2.  The 10 Heads of Ravana

The story makes it clear that in order to win the world Ravana was advised very clearly by his gurus: “Ravana I believe the world will be yours, unless you forget the ten lessons I have just mentioned. I believe Brahma has done enough for you to shed the nine thinking from you. Only the most important one, the mind remains.”

However, the story shows how Ravana rejects this advice and feels it is necessary that he experiences emotions of hate, sadness, pain and lust for his “meaningful” life.  In a subtle manner, the story is not only about Ravan’s rise and fall, but also how these “10 heads” influence and shape his destiny.

The story in a very beautiful manner shows how these 9 heads Kama (lust), Krodha (anger), Moha (delusion), Lobha (greed), Mada (pride), Maatsyasya (envy), Buddhi (intellect), Chitta (will) and Ahamkara (the ego) gradually engulfs his tenth head or Manas and sows the seeds of his destruction.

 

3.  The Idea of Dharma

Fulfilling one’s dharma, which roughly translates into duty or consciousness is a cornerstone of the Hindu philosophy be it Mahabharata or Ramayana.

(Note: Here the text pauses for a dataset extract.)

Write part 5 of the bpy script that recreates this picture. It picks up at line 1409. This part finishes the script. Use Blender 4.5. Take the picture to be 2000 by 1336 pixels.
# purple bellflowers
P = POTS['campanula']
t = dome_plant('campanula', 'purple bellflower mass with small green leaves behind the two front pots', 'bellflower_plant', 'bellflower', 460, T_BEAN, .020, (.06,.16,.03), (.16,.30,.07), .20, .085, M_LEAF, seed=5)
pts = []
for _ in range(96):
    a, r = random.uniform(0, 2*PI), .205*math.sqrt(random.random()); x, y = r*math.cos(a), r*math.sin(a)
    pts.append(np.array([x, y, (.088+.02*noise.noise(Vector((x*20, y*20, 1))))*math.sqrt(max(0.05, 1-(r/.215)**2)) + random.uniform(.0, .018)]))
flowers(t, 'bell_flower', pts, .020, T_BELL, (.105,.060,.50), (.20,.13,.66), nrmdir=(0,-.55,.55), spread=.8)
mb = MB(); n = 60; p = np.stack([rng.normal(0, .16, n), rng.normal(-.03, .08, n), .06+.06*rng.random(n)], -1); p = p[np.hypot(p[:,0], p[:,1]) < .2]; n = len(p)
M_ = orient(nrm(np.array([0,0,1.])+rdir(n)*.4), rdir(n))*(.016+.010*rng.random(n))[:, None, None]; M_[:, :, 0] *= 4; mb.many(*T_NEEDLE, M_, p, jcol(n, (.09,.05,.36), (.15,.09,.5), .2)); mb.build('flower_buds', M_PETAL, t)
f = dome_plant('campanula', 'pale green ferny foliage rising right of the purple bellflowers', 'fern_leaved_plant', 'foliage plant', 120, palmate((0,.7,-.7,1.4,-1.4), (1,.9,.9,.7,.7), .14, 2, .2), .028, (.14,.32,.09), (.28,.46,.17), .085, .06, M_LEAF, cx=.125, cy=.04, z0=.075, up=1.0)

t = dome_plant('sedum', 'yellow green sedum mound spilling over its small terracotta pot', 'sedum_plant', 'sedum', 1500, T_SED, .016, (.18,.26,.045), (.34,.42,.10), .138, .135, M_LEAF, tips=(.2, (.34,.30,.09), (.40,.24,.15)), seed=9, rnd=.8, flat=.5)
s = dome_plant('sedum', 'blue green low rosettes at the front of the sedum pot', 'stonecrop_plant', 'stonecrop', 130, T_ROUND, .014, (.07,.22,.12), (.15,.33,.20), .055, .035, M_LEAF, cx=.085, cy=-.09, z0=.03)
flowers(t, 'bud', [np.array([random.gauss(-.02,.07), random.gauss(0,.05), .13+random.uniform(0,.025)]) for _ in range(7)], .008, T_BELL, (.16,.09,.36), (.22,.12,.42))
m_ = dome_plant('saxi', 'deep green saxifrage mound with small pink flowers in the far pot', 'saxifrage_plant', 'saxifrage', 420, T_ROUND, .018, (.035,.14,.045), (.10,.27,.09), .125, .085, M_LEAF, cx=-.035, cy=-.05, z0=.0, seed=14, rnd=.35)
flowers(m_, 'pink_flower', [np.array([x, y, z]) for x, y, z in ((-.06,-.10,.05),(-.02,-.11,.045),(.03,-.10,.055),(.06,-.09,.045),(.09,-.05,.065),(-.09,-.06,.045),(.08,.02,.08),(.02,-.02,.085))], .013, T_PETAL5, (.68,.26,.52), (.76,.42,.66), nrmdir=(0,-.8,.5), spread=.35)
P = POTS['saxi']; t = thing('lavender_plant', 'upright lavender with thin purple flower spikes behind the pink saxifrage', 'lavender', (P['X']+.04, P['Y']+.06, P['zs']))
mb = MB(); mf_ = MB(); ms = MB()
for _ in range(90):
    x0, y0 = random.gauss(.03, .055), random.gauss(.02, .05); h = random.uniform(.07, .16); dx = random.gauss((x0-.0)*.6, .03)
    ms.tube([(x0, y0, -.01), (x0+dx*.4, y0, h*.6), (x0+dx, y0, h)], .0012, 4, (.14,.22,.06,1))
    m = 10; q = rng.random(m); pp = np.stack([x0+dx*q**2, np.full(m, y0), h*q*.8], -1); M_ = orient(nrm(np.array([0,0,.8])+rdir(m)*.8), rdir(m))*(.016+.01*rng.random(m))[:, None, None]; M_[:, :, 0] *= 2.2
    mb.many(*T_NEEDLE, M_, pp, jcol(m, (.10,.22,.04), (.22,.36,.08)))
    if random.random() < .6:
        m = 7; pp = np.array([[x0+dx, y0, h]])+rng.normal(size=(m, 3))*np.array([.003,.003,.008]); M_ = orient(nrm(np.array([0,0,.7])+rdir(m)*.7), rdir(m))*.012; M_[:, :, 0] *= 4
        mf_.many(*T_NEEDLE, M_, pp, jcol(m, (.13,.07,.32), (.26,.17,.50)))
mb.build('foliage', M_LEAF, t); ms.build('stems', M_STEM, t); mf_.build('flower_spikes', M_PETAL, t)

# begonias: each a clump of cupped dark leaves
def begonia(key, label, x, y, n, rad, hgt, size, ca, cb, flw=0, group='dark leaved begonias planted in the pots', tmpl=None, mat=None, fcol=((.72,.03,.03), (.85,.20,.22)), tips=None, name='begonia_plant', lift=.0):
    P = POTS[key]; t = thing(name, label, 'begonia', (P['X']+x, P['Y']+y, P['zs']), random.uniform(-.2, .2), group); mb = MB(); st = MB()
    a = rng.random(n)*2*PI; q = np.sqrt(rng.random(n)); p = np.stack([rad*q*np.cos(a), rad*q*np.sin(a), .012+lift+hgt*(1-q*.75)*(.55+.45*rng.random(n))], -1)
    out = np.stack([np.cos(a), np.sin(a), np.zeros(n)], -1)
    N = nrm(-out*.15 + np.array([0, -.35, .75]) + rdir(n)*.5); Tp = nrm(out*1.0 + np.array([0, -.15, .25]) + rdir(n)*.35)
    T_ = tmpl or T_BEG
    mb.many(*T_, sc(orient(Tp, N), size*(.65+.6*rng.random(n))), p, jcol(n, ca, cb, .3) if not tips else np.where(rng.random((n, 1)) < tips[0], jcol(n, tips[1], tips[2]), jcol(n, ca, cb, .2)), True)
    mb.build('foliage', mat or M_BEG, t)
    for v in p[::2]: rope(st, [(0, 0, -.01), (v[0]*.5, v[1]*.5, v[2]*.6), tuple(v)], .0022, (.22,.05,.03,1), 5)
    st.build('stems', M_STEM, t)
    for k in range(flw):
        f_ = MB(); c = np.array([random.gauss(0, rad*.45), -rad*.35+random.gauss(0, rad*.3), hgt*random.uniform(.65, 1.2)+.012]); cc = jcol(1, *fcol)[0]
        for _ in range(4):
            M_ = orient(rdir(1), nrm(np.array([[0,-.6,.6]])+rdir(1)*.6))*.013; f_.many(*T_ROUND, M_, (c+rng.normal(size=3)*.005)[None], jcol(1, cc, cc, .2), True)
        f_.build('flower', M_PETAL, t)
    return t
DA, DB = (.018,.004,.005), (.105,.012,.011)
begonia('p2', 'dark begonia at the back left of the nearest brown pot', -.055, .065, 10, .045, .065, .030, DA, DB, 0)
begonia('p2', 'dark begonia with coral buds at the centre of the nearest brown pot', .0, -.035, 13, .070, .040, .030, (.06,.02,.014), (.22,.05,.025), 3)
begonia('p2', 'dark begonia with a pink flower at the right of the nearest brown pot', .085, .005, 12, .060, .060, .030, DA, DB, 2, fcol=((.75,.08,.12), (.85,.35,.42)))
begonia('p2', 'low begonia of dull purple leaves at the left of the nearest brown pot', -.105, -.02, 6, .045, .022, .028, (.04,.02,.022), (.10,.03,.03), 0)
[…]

Here, the author portrays how Ashuras have also defined their own Dharma, which Ravana states as “Our Dharma was based on simple things: a man should be true to his word, he should speak from his heart and should not do anything he considered wrong.”

This differed from the Deva’s concept of Dharma, which includes many rituals and different ideals.

 

4.  The world of violence, lust, interests, revenge and pain

Through the shade of realism, the author also sheds light on the social problems and elements of violence, lust, interests, revenge and pain. In a manner, the author highlights the problems and issues one needs to encounter if everything is based only on interests and greed. There are a lot of “Masalas” in the story, non-ideal elements, revenge, violence, the interpretation of a lawlessness, and chaos.

The book is not an ideal for one looking to read the ideal Ramayana, especially the Valmiki Ramayana, but interestingly to anyone, who would like to develop a different perspective and take it a “Story of Rise and Fall” and how “10 heads shape and seal the fate of an Ashura King”.

 

Also, through the book, Anand Neelkanthan articulates a subtle but powerful idea. It looks like the writer is trying to say: The Valmiki Ramayana, which emphasizes largely upon ideals and values brought in pain to Rama, Lakshmana, Seeta, King Dashratha and many more. The Ashura version on the other hand too makes it clear the greed and interests alone result in unending misery and pain.

Perhaps the best option would be a “Middle” path, balanced somewhere between values and interests.